Anglo American Plc said it sold 13.94 million shares in Anglo American Platinum in a move to increase the South African firm’s free float ahead of a full exit.

The shares were sold at R515 apiece, raising R7.2 billion, London-listed Anglo said in a statement on Wednesday. That represented about 5.3% of Amplats’s total issued ordinary shares.

On Tuesday Anglo American South Africa announced the ‘accelerated bookbuild’ involving roughly 5% of its shares in Anglo Platinum (Amplats) as part of a previously announced plan to demerge its 78.56% stake in the world’s largest platinum group metals (PGM) producer.

A bookbuild is a process of discovering what investors are prepared to pay for shares in advance of a sale.

Amplats shares were down as much as 9.2% as trading opened in Johannesburg where Anglo’s platinum-group metals subsidiary is listed. That’s the largest drop since April.

Anglo American successfully resisted BHP’s attempted takeover earlier this year by promising it could do a better job of uncorking value in the business, primarily by exiting its platinum, diamonds and coal businesses. The bookbuild announcement is the first step in that process.
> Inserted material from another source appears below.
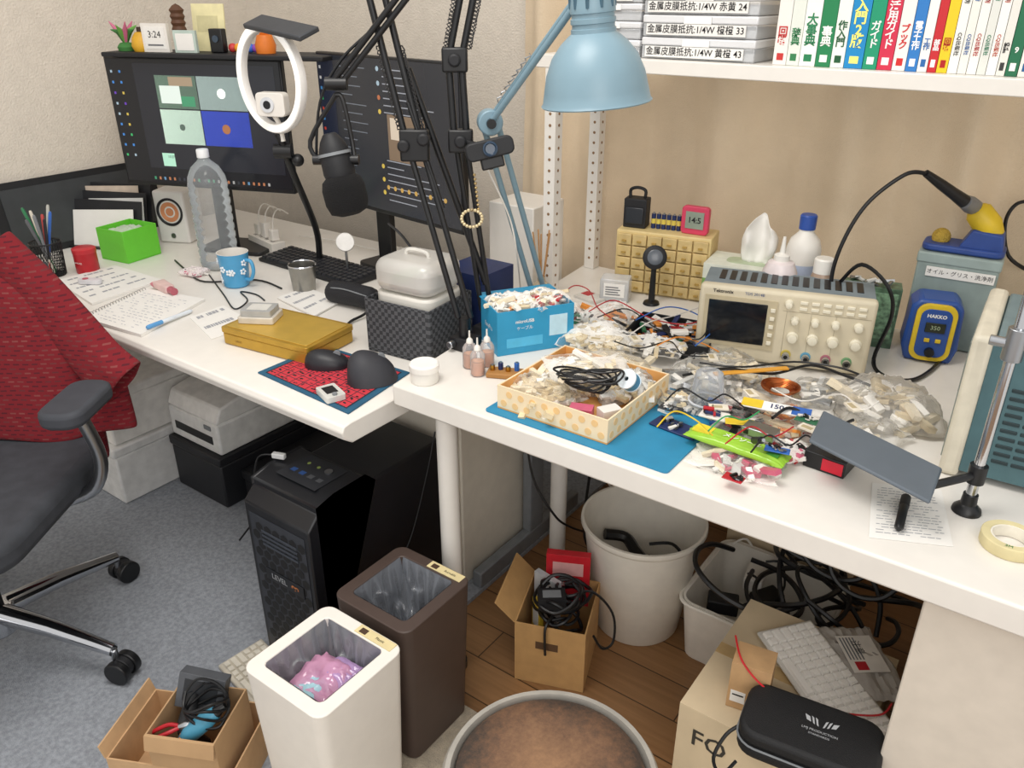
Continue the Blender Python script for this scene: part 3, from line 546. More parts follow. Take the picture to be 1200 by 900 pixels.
# ================================================================ MIDDLE/RIGHT BENCH CLUTTER
bag('clear bag holding copper wire coil in front of the oscilloscope',W(908,468,ZT),.20,.13,.035,.25,31,BAG,[WP,TAN2],14,.010)
p=W(914,458,ZT+.026)
b=MB()
for k in range(9):
    b.tube(sm([(cos(t)*(.018+.002*k),sin(t)*(.018+.002*k),.0012*k+.001*sin(t*2+k)) for t in [j*PI/4 for j in range(8)]],4,True),.0014,COPPER,6,closed=True)
tag(b.done('copper_coil',loc=p),'round coil of bare copper wire in front of the oscilloscope','wire coil')
bag('large crumpled clear bag with white foam beside the power supply',W(1035,488,ZT),.17,.16,.10,.5,32,BAGD,[WP,TAN2,TAN],40,.014)
bag('crumpled empty bag in front of the large foam bag',W(1015,515,ZT),.11,.10,.055,1.2,41,BAG,[WP,TAN2],14,.011)
bag('clear bag with silver fittings right of the dotted box',W(822,455,ZT),.14,.13,.065,.2,33,BAG,[STEEL,PAPG,WP,TAN2],70,.012)
bag('clear crinkled bag over the bench between the dotted box and cup',W(845,430,ZT),.12,.08,.05,.9,42,BAG,[WP,PAPG,TAN2],30,.011)
bag('flat clear bag of boards near the workbench front edge',W(862,548,ZT),.14,.08,.020,.1,34,BAG,[PAPG,WP,TAN2,PINK,PAPG],34,.011)
bag('clear bag of cut wires under the slate plate',W(905,505,ZT),.13,.11,.05,.7,35,BAG,[BLK,TAN,RED,ORANGE,WP],70,.010)
bag('small zip bag of screws left of the green packet',W(800,478,ZT),.09,.07,.035,.5,36,BAG,[TAN,BLK,STEEL,WP],50,.009)
bag('clear bag of white sockets behind the green packet',W(860,495,ZT),.11,.08,.04,-.3,37,BAG,[WP,RED,BLK,BLU],50,.010)
bag('crumpled bag between copper coil and oscilloscope',W(868,445,ZT),.13,.08,.05,.1,38,BAG,[TAN,PAPG,TAN2],46,.011)
bag('pale bag of connectors right of the copper coil',W(975,470,ZT),.13,.10,.05,.4,39,BAG,[PAPG,TAN,STEEL,WP],46,.010)
bag('little bag of red parts beside the red and black module',W(925,535,ZT),.07,.06,.03,.9,40,BAG,[RED,PINK,BLK,WP],26,.009)
def flatbox(name,lab,cat,a,c,z,d,h,m,top=None,txt=None,ts=.01,tm=None,rx=0):
    p,an,w=fr(a,c,z); r=root(name,lab,cat,p,an,rot=(rx,0,an)); b=MB(); b.box(0,0,0,w,d,h,m,top=top)
    if txt: b.text(txt,ts,(w/2,d/2,h+.0005),tm or INK,rot=(0,0,0),bold=.02)
    b.done('body',r,bev=.0012); return r,w
def patch(r,*bs):
    for q in bs: b=MB(); b.box(*q); b.done('printed_patch',r)
gp,ga,gw_=fr((800,512),(915,552),ZT+.016); r=root('green_packet','glossy lime green and yellow snack packet on the bench front','packet',gp,ga)
LM=P('#98c83c',.2,var=.03); b=MB(); b.pillow(gw_,.046,.016,LM,90,c=(gw_/2,.023,0),cr=.35,rag=.03,flat=.8); b.done('pouch',r,sharp=80)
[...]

The sale on Tuesday cut the number of Amplats shares to be distributed among Anglo shareholders and thus reduced so-called flowback — referring to investors offloading shares obtained through a merger or spinoff, for example, because their mandates don’t allow them to hold a stock.

The sale — at a 20% discount to the 30-day average share price — “may signal the extent of the value leakage in the restructuring process,” Bloomberg Intelligence analysts Grant Sporre and Alon Olsha wrote in a note.
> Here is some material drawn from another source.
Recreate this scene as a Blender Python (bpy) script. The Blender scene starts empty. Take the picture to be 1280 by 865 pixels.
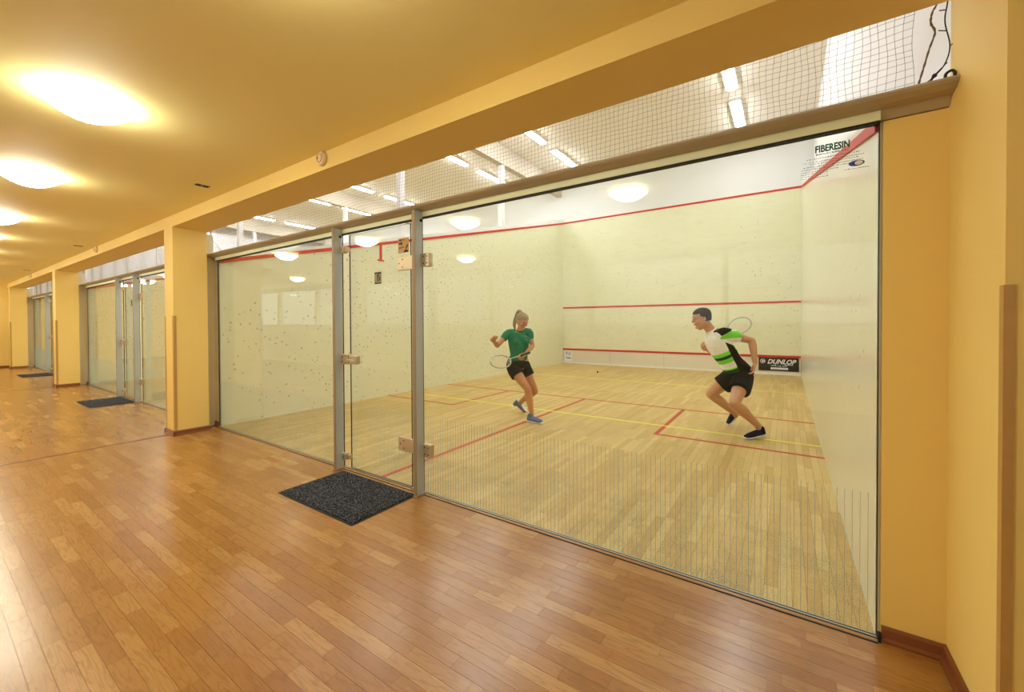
import bpy, bmesh, math, random
from mathutils import Vector, Matrix
from math import pi, sin, cos, radians
random.seed(7)
SC = bpy.context.scene
COL = SC.collection

# ------------------------------------------------------------------ camera
cd = bpy.data.cameras.new('camera'); cam = bpy.data.objects.new('camera', cd); COL.objects.link(cam); SC.camera = cam
rt = Vector((.8327, .5538, -.0046)); fw = Vector((-.5538, .8326, -.0116)).normalized()
rt = (rt - fw*rt.dot(fw)).normalized(); up = rt.cross(fw)
cam.matrix_world = Matrix(((rt.x, up.x, -fw.x, 6.0802), (rt.y, up.y, -fw.y, -2.2223), (rt.z, up.z, -fw.z, 1.3174), (0, 0, 0, 1)))
cd.sensor_width = 36; cd.lens = 506.47/1280*36; cd.shift_x = -4.708/1280; cd.shift_y = -22.84/1280
cd.clip_start = .02; cd.clip_end = 100

# ------------------------------------------------------------------ world and exposure
SKY_L = .9        # fill daylight through the unseen windows added opposite the courts
w = bpy.data.worlds.new('world'); SC.world = w; w.use_nodes = True
w.node_tree.nodes['Background'].inputs[0].default_value = (1, .96, .88, 1)
w.node_tree.nodes['Background'].inputs[1].default_value = SKY_L
SC.view_settings.view_transform = 'Standard'; SC.view_settings.look = 'None'
SC.view_settings.exposure = 0.85; SC.view_settings.gamma = 1
TUBE_L = 25.5       # fluorescent tubes over the courts
DOME_L = 29.0       # dome lamps of the corridor

# ------------------------------------------------------------------ helpers
def srgb(r, g, b):
    f = lambda c: (c/255/12.92) if c/255 <= .04045 else ((c/255+.055)/1.055)**2.4
    return (f(r), f(g), f(b), 1)
def mat(name, col, rough=.6, metal=0, coat=0, spec=.5):
    m = bpy.data.materials.new(name); m.use_nodes = True
    b = m.node_tree.nodes['Principled BSDF']
    b.inputs['Base Color'].default_value = col; b.inputs['Roughness'].default_value = rough
    b.inputs['Metallic'].default_value = metal; b.inputs['Coat Weight'].default_value = coat
    b.inputs['Specular IOR Level'].default_value = spec
    return m
def N(m, t, **kw):
    n = m.node_tree.nodes.new(t)
    for k, v in kw.items():
        if k in n.bl_rna.properties and k != 'inputs': setattr(n, k, v)
    return n
def L(m, a, b): m.node_tree.links.new(a, b)
def pos_scaled(m, sc, add=None):
    g = N(m, 'ShaderNodeNewGeometry'); v = N(m, 'ShaderNodeVectorMath', operation='MULTIPLY'); v.inputs[1].default_value = sc
    L(m, g.outputs['Position'], v.inputs[0])
    if add is None: return v.outputs[0]
    a = N(m, 'ShaderNodeVectorMath', operation='ADD'); L(m, v.outputs[0], a.inputs[0]); L(m, add, a.inputs[1]); return a.outputs[0]
def noise(m, vec, scale, detail=3, rough=.5):
    n = N(m, 'ShaderNodeTexNoise'); n.inputs['Scale'].default_value = scale; n.inputs['Detail'].default_value = detail; n.inputs['Roughness'].default_value = rough
    L(m, vec, n.inputs['Vector']); return n.outputs['Fac']
def ramp(m, fac, stops, interp='LINEAR'):
    r = N(m, 'ShaderNodeValToRGB'); r.color_ramp.interpolation = interp
    e = r.color_ramp.elements
    while len(e) < len(stops): e.new(.5)
    for k, (p, c) in enumerate(stops):
        e[k].position = p; e[k].color = c if len(c) == 4 else (*c, 1)
    L(m, fac, r.inputs[0]); return r.outputs[0]
def mix(m, fac, a, b, mode='MIX'):
    n = N(m, 'ShaderNodeMix'); n.data_type = 'RGBA'; n.blend_type = mode
    for s, v in ((n.inputs[0], fac), (n.inputs[6], a), (n.inputs[7], b)):
        if isinstance(v, (int, float)): s.default_value = v
        elif isinstance(v, tuple): s.default_value = v
        else: L(m, v, s)
    return n.outputs[2]
def mth(m, op, a, b=None, clamp=False):
    n = N(m, 'ShaderNodeMath', operation=op); n.use_clamp = clamp
    for k, v in enumerate((a, b)):
        if v is None: continue
        if isinstance(v, (int, float)): n.inputs[k].default_value = v
        else: L(m, v, n.inputs[k])
    return n.outputs[0]
def setc(m, out): L(m, out, m.node_tree.nodes['Principled BSDF'].inputs['Base Color'])
def bump(m, h, s=.1, d=.002):
    b = N(m, 'ShaderNodeBump'); b.inputs['Strength'].default_value = s; b.inputs['Distance'].default_value = d
    L(m, h, b.inputs['Height']); L(m, b.outputs[0], m.node_tree.nodes['Principled BSDF'].inputs['Normal'])
def painted(name, col, col2, rough=.7, sc=1.2):
    m = mat(name, col, rough); p = pos_scaled(m, (1, 1, 1))
    setc(m, mix(m, noise(m, p, sc, 4), col, col2)); bump(m, noise(m, p, 240, 2), .06, .001); return m
def emis(name, col, s):
    m = bpy.data.materials.new(name); m.use_nodes = True; nt = m.node_tree; nt.nodes.clear()
    e = nt.nodes.new('ShaderNodeEmission'); e.inputs[0].default_value = col; e.inputs[1].default_value = s
    o = nt.nodes.new('ShaderNodeOutputMaterial'); nt.links.new(e.outputs[0], o.inputs[0]); return m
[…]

Anglo’s persistent discount to net asset value painted a takeover target on its back, which BHP believed it could eliminate by ditching those parts of the business reckoned to be a drain on performance, such as Amplats and Kumba Iron Ore.

As both of these businesses are based in SA, this was interpreted as a vote of no confidence in the country.

London listing

During its recent interim results presentation, Anglo American announced that Amplats was considering a listing in London while retaining its primary listing on the JSE.

“Through this placing we are moving proactively to distribute some of our Anglo American Platinum shares into the hands of a wider range of investors ahead of the planned demerger,” said Anglo American CEO Duncan Wanblad in a statement.

“This is expected to increase share trading liquidity in the near term as well as mitigate the impact of flowback following the demerger as a result of fewer Anglo American Platinum shares being distributed to Anglo American’s shareholders.”

The proceeds from the share sale will reduce Anglo American’s net debt as part of a programme to refocus the group around copper, premium iron ore and crop nutrients.

Anglo’s restructuring – of which the bookbuild is a part – is intended to drive sustainable earnings into the future.

Anglo American’s share price spiked almost 30% following the announcement of the BHP bid in April, but it has since returned to pre-bid levels following weak interim results for the six months to June 2024.

Revenue was down 8%, and earnings per share were down 23%.

Amplats suffered a 19% slump in revenue for the six months to June 2024 due to falling PGM prices and reduced mining margins.

Anglo American SA is wholly owned by Anglo American plc. The group says it reserves the right to close the bookbuilding process at any time and will announce the results in due course.